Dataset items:
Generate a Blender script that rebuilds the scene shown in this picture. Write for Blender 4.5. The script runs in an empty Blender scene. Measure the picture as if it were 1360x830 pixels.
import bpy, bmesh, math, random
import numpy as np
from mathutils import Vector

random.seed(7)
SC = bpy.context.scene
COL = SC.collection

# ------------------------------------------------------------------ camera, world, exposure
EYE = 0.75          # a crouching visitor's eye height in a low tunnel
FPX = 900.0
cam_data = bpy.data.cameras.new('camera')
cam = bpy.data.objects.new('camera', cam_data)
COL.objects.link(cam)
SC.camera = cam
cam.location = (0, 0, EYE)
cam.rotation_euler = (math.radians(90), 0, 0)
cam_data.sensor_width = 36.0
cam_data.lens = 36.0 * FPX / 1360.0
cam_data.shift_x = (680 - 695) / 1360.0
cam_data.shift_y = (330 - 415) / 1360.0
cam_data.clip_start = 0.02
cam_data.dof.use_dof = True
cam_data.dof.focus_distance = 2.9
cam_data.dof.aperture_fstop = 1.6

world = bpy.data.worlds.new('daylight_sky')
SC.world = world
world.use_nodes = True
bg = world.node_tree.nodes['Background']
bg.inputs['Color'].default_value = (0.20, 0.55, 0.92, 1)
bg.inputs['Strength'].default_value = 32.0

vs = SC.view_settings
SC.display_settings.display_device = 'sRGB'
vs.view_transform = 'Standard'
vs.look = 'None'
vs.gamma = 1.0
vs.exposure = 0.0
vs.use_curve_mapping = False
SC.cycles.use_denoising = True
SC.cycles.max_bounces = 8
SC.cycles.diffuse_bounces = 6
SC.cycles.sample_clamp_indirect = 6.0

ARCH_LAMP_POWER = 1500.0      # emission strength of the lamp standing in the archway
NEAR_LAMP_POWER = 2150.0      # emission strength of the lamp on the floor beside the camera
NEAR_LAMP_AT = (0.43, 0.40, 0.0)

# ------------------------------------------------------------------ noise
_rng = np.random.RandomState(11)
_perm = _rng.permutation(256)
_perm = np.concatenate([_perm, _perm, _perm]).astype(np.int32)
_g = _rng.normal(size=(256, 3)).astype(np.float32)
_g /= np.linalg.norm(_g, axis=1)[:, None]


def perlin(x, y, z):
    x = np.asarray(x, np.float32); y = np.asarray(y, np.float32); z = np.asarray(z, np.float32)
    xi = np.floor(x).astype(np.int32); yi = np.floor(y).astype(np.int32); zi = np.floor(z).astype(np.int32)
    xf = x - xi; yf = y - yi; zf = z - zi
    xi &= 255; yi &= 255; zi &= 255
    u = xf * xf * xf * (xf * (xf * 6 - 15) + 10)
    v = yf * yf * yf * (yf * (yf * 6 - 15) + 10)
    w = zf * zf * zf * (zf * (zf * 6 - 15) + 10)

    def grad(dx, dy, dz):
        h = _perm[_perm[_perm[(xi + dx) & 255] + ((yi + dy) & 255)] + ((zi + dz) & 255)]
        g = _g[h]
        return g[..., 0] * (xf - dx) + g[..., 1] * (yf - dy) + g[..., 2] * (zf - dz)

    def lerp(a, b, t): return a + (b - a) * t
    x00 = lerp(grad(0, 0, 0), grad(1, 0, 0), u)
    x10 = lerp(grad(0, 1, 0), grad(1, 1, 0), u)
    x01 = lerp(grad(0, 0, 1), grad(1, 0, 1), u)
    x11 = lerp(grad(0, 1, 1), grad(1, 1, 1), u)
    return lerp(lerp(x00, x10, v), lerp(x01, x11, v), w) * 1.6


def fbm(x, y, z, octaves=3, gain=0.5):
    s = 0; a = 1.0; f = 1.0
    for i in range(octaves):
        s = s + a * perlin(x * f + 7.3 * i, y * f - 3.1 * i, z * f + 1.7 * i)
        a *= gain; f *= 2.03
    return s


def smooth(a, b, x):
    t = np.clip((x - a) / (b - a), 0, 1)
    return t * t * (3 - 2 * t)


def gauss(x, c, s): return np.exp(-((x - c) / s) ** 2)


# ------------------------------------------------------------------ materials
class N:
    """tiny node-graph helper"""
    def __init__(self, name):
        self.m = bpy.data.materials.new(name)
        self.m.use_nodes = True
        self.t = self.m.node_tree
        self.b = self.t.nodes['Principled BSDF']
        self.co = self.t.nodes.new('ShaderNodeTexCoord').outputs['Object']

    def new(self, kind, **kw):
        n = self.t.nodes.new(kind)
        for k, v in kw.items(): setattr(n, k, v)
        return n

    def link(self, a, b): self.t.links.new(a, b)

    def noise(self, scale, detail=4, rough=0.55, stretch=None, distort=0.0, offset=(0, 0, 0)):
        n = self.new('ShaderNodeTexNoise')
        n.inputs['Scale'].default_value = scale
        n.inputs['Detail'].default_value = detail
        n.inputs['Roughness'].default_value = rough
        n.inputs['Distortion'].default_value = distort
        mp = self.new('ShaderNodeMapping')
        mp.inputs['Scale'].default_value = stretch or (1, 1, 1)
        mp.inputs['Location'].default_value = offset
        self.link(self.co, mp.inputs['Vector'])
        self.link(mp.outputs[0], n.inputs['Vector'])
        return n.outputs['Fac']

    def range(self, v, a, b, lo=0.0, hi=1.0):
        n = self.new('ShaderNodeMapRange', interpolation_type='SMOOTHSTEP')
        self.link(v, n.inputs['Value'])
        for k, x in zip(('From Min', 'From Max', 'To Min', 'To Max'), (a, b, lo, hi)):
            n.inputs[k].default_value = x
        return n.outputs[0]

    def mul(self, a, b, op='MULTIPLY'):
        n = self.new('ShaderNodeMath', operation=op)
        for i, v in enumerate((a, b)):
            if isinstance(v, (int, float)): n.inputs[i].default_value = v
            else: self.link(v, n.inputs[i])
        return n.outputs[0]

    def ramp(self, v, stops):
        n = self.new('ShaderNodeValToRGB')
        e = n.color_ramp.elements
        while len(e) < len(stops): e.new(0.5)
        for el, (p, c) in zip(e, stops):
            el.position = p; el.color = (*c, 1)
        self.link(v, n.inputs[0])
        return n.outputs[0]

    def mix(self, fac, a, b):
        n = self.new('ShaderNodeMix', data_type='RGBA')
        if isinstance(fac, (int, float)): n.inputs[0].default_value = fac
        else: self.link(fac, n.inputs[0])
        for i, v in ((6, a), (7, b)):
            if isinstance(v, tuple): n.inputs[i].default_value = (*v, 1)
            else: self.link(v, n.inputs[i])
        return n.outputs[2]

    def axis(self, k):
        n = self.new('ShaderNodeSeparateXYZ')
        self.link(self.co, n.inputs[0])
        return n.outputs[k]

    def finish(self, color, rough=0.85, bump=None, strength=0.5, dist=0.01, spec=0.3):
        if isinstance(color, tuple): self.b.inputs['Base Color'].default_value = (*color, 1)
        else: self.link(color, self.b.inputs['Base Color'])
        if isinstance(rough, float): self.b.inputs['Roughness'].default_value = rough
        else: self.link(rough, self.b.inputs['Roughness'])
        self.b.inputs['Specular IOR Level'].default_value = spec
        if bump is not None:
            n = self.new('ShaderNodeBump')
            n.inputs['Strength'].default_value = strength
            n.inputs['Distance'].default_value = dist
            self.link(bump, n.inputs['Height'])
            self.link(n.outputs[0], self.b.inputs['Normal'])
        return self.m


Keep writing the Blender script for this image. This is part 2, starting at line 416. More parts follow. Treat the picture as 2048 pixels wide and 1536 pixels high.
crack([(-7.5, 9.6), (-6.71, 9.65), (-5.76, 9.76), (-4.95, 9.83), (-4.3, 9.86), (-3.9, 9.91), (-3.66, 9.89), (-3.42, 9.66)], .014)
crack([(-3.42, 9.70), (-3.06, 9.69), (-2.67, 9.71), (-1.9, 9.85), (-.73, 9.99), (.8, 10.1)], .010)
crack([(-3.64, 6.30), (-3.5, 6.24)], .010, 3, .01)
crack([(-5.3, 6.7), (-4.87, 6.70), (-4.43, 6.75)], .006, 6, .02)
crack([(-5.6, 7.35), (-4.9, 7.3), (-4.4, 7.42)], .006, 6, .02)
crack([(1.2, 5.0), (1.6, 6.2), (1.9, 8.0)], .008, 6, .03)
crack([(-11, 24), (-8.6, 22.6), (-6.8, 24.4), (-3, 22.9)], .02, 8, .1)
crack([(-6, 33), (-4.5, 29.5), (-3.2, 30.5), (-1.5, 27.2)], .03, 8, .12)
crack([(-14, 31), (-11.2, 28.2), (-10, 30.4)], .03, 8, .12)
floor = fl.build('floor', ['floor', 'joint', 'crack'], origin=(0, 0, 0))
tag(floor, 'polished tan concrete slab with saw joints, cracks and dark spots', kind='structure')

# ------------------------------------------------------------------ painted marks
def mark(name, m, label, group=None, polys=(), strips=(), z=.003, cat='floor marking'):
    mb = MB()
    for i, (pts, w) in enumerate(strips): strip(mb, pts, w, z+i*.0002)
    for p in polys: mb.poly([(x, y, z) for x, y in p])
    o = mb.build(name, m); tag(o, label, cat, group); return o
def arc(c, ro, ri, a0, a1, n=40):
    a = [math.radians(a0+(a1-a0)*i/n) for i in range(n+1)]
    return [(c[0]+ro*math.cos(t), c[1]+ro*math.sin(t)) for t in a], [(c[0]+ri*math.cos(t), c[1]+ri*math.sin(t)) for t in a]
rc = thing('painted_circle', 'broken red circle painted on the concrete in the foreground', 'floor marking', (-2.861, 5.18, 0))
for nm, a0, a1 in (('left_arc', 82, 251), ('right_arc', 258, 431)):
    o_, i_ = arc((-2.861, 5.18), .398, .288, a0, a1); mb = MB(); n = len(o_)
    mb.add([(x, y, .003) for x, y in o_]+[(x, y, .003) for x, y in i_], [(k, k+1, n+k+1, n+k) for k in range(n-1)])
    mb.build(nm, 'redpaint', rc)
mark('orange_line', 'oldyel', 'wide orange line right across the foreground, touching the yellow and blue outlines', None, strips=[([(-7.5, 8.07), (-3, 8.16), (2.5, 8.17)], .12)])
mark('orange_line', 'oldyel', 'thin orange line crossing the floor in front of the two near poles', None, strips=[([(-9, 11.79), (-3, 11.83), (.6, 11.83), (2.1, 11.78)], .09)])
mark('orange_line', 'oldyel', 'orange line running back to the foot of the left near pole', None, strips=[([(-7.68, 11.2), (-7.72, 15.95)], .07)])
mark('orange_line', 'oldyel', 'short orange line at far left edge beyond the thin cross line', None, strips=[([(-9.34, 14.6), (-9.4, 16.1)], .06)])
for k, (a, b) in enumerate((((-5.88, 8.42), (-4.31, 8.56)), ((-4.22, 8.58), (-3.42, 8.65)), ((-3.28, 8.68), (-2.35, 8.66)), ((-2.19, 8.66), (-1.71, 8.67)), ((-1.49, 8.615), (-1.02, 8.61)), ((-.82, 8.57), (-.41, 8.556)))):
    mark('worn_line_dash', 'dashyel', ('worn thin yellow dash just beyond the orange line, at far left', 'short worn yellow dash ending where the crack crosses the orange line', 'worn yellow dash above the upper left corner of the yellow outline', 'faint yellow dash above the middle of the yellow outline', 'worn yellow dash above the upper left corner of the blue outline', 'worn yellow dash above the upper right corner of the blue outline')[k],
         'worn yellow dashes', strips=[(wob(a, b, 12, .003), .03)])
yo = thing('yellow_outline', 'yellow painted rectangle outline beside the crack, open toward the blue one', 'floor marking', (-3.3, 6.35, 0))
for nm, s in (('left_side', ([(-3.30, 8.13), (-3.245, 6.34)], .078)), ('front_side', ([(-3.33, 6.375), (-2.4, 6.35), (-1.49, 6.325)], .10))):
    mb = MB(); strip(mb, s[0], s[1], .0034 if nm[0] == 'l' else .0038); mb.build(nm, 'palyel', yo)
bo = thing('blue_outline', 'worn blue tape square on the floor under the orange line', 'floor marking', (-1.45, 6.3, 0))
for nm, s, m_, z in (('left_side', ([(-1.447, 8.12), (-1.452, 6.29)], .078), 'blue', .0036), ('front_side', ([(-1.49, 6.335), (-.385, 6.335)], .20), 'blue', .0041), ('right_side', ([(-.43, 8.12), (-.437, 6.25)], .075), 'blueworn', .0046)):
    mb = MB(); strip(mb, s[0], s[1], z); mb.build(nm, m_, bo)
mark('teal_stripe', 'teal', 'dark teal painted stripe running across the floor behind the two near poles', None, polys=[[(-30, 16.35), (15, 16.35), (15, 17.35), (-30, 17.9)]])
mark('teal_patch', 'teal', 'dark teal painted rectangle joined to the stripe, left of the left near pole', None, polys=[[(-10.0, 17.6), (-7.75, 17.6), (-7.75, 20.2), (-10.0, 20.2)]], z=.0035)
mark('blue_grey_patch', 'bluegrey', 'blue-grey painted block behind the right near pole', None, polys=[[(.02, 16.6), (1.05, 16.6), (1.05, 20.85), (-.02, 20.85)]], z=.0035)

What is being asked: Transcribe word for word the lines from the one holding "Keep writing the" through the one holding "tag(floor, 'polished tan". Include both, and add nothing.

The completed task:
Keep writing the Blender script for this image. This is part 2, starting at line 416. More parts follow. Treat the picture as 2048 pixels wide and 1536 pixels high.
crack([(-7.5, 9.6), (-6.71, 9.65), (-5.76, 9.76), (-4.95, 9.83), (-4.3, 9.86), (-3.9, 9.91), (-3.66, 9.89), (-3.42, 9.66)], .014)
crack([(-3.42, 9.70), (-3.06, 9.69), (-2.67, 9.71), (-1.9, 9.85), (-.73, 9.99), (.8, 10.1)], .010)
crack([(-3.64, 6.30), (-3.5, 6.24)], .010, 3, .01)
crack([(-5.3, 6.7), (-4.87, 6.70), (-4.43, 6.75)], .006, 6, .02)
crack([(-5.6, 7.35), (-4.9, 7.3), (-4.4, 7.42)], .006, 6, .02)
crack([(1.2, 5.0), (1.6, 6.2), (1.9, 8.0)], .008, 6, .03)
crack([(-11, 24), (-8.6, 22.6), (-6.8, 24.4), (-3, 22.9)], .02, 8, .1)
crack([(-6, 33), (-4.5, 29.5), (-3.2, 30.5), (-1.5, 27.2)], .03, 8, .12)
crack([(-14, 31), (-11.2, 28.2), (-10, 30.4)], .03, 8, .12)
floor = fl.build('floor', ['floor', 'joint', 'crack'], origin=(0, 0, 0))
tag(floor, 'polished tan concrete slab with saw joints, cracks and dark spots', kind='structure')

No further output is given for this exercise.